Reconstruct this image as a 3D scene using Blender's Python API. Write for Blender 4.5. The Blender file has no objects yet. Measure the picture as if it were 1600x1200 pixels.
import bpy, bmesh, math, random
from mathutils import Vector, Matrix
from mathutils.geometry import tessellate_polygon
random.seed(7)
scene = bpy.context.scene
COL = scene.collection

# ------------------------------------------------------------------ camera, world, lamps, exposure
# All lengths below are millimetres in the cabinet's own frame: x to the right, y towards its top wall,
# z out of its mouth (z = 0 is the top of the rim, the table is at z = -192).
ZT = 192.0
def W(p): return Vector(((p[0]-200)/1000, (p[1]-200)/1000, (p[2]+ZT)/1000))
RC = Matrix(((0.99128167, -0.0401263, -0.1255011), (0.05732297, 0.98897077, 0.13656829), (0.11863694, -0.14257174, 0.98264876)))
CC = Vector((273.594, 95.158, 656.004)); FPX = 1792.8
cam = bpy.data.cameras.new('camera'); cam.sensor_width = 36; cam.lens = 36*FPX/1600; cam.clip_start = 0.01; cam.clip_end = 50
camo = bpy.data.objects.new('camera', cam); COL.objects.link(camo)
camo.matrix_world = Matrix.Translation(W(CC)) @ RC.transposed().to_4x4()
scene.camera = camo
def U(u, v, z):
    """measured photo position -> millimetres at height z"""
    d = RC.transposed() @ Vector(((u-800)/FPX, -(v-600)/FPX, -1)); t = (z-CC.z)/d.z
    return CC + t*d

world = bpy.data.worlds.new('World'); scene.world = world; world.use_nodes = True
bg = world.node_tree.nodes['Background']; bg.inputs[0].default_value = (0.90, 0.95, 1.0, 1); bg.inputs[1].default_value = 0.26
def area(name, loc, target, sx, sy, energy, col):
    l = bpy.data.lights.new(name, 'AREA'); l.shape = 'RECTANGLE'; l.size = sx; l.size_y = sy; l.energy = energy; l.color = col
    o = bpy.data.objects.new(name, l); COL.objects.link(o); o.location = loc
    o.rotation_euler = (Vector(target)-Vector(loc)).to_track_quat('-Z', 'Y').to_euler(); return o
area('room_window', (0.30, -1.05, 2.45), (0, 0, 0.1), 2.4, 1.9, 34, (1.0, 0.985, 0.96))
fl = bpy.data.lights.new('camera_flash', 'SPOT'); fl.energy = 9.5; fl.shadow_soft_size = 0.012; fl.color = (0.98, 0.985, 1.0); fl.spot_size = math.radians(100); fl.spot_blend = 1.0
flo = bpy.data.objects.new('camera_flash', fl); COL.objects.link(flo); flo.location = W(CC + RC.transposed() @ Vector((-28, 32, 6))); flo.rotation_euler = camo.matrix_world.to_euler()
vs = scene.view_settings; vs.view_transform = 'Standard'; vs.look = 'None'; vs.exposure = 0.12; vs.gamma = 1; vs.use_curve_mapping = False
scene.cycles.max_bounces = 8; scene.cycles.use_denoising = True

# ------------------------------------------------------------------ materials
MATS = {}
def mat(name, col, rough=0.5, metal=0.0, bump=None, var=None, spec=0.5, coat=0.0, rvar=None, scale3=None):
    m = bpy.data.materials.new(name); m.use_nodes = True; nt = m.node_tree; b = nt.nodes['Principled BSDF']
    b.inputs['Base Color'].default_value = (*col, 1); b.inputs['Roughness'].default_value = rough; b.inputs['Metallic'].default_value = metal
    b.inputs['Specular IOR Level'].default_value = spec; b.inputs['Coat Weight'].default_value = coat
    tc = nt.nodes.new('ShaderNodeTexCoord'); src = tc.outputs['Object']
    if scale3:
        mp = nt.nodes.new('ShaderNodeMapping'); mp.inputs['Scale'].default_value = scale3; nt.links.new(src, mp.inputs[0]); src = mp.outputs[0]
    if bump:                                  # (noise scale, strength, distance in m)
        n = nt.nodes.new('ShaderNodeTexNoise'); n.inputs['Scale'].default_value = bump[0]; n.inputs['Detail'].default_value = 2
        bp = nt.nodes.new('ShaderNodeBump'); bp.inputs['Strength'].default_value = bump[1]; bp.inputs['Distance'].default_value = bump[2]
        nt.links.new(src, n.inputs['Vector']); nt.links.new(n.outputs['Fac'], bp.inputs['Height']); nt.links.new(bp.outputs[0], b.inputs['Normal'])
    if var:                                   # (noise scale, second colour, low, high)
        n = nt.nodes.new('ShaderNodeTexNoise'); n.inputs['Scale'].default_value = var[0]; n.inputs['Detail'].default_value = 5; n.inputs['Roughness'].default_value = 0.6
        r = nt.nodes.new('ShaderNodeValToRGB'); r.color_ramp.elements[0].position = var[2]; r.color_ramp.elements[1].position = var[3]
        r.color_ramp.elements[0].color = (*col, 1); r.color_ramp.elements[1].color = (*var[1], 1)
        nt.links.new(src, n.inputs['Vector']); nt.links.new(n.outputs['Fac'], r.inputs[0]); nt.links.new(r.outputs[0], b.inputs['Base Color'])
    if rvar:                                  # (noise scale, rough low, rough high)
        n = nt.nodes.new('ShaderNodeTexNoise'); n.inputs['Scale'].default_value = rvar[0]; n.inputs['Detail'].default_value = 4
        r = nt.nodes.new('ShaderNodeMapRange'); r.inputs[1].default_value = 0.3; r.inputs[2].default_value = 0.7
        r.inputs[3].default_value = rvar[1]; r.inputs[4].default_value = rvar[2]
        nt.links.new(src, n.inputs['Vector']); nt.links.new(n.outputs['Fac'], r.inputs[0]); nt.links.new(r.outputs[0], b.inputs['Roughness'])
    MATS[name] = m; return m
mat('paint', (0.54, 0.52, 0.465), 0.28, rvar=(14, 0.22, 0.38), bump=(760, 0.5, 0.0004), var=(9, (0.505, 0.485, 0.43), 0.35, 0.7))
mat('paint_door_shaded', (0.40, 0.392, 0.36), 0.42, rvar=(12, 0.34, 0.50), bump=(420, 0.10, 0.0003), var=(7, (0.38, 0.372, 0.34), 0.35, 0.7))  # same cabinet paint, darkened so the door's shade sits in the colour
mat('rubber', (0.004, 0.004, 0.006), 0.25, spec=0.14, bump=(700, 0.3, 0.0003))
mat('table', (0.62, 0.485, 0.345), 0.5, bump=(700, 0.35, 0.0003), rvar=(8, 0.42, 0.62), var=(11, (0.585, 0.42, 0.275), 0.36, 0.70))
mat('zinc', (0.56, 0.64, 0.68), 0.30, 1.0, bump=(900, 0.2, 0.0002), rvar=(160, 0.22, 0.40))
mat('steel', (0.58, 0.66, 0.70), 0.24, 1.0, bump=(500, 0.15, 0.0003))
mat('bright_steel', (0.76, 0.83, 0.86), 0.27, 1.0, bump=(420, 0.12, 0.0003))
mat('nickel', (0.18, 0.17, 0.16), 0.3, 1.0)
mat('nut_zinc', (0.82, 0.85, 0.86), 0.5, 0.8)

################

Stated exercise: Give back exactly the lines from the one containing "0.34), 0.35, 0.7))" to the end of the material, both ends included.

Solution:
mat('paint_door_shaded', (0.40, 0.392, 0.36), 0.42, rvar=(12, 0.34, 0.50), bump=(420, 0.10, 0.0003), var=(7, (0.38, 0.372, 0.34), 0.35, 0.7))  # same cabinet paint, darkened so the door's shade sits in the colour
mat('rubber', (0.004, 0.004, 0.006), 0.25, spec=0.14, bump=(700, 0.3, 0.0003))
mat('table', (0.62, 0.485, 0.345), 0.5, bump=(700, 0.35, 0.0003), rvar=(8, 0.42, 0.62), var=(11, (0.585, 0.42, 0.275), 0.36, 0.70))
mat('zinc', (0.56, 0.64, 0.68), 0.30, 1.0, bump=(900, 0.2, 0.0002), rvar=(160, 0.22, 0.40))
mat('steel', (0.58, 0.66, 0.70), 0.24, 1.0, bump=(500, 0.15, 0.0003))
mat('bright_steel', (0.76, 0.83, 0.86), 0.27, 1.0, bump=(420, 0.12, 0.0003))
mat('nickel', (0.18, 0.17, 0.16), 0.3, 1.0)
mat('nut_zinc', (0.82, 0.85, 0.86), 0.5, 0.8)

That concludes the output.